** START OF Information shown **

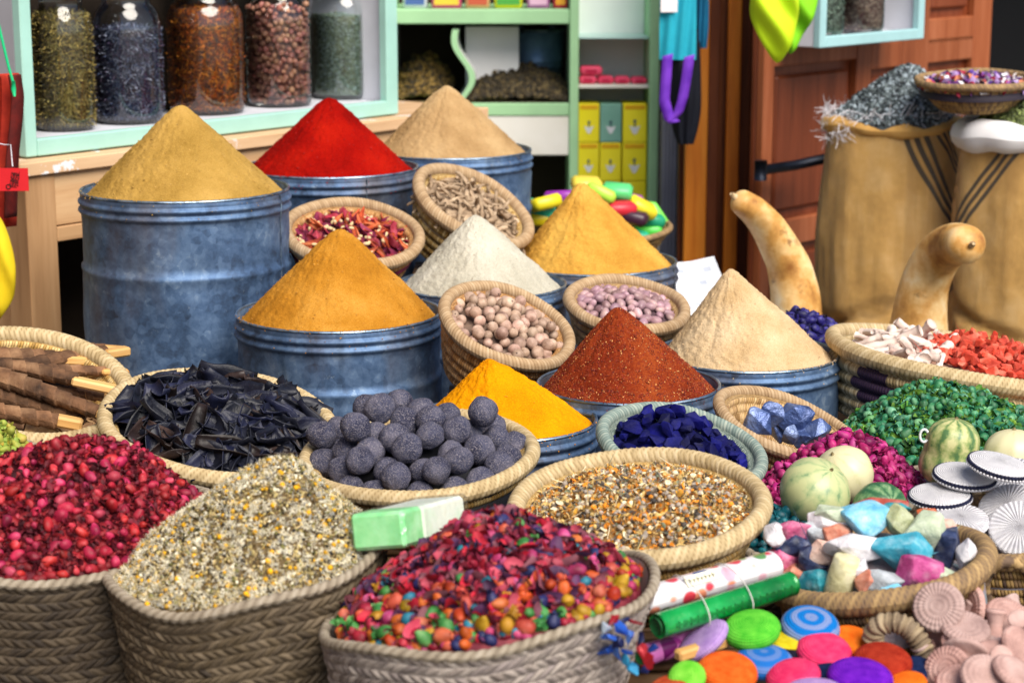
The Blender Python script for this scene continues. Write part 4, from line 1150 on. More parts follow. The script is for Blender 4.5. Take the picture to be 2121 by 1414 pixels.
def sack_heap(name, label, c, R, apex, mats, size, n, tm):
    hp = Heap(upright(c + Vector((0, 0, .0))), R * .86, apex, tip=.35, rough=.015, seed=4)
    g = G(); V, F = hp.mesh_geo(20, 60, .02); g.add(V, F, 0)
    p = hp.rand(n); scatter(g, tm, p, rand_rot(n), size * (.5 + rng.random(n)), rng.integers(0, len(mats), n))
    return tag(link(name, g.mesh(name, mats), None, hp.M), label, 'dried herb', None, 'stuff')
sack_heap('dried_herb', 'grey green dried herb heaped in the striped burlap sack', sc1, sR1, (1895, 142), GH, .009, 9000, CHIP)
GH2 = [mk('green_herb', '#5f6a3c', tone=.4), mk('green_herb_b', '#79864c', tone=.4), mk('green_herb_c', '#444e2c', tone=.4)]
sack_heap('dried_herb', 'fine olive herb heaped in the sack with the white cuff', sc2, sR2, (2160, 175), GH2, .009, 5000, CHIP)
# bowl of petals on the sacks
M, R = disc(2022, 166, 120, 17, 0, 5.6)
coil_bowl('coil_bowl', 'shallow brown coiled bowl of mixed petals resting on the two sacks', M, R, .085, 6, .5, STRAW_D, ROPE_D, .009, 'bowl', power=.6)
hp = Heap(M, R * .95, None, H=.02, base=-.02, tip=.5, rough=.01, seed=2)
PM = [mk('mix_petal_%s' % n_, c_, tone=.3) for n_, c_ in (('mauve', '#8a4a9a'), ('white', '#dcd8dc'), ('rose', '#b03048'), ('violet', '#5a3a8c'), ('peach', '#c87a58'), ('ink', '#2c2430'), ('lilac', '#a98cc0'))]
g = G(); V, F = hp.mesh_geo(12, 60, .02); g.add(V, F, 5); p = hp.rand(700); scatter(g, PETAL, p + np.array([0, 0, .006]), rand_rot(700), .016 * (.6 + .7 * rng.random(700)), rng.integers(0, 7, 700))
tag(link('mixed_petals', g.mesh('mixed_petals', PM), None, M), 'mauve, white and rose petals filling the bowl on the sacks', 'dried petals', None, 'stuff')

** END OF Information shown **

Transcribe the whole listing exactly. Pictures stay out of your copy.

_Reply_:
The Blender Python script for this scene continues. Write part 4, from line 1150 on. More parts follow. The script is for Blender 4.5. Take the picture to be 2121 by 1414 pixels.
def sack_heap(name, label, c, R, apex, mats, size, n, tm):
    hp = Heap(upright(c + Vector((0, 0, .0))), R * .86, apex, tip=.35, rough=.015, seed=4)
    g = G(); V, F = hp.mesh_geo(20, 60, .02); g.add(V, F, 0)
    p = hp.rand(n); scatter(g, tm, p, rand_rot(n), size * (.5 + rng.random(n)), rng.integers(0, len(mats), n))
    return tag(link(name, g.mesh(name, mats), None, hp.M), label, 'dried herb', None, 'stuff')
sack_heap('dried_herb', 'grey green dried herb heaped in the striped burlap sack', sc1, sR1, (1895, 142), GH, .009, 9000, CHIP)
GH2 = [mk('green_herb', '#5f6a3c', tone=.4), mk('green_herb_b', '#79864c', tone=.4), mk('green_herb_c', '#444e2c', tone=.4)]
sack_heap('dried_herb', 'fine olive herb heaped in the sack with the white cuff', sc2, sR2, (2160, 175), GH2, .009, 5000, CHIP)
# bowl of petals on the sacks
M, R = disc(2022, 166, 120, 17, 0, 5.6)
coil_bowl('coil_bowl', 'shallow brown coiled bowl of mixed petals resting on the two sacks', M, R, .085, 6, .5, STRAW_D, ROPE_D, .009, 'bowl', power=.6)
hp = Heap(M, R * .95, None, H=.02, base=-.02, tip=.5, rough=.01, seed=2)
PM = [mk('mix_petal_%s' % n_, c_, tone=.3) for n_, c_ in (('mauve', '#8a4a9a'), ('white', '#dcd8dc'), ('rose', '#b03048'), ('violet', '#5a3a8c'), ('peach', '#c87a58'), ('ink', '#2c2430'), ('lilac', '#a98cc0'))]
g = G(); V, F = hp.mesh_geo(12, 60, .02); g.add(V, F, 5); p = hp.rand(700); scatter(g, PETAL, p + np.array([0, 0, .006]), rand_rot(700), .016 * (.6 + .7 * rng.random(700)), rng.integers(0, 7, 700))
tag(link('mixed_petals', g.mesh('mixed_petals', PM), None, M), 'mauve, white and rose petals filling the bowl on the sacks', 'dried petals', None, 'stuff')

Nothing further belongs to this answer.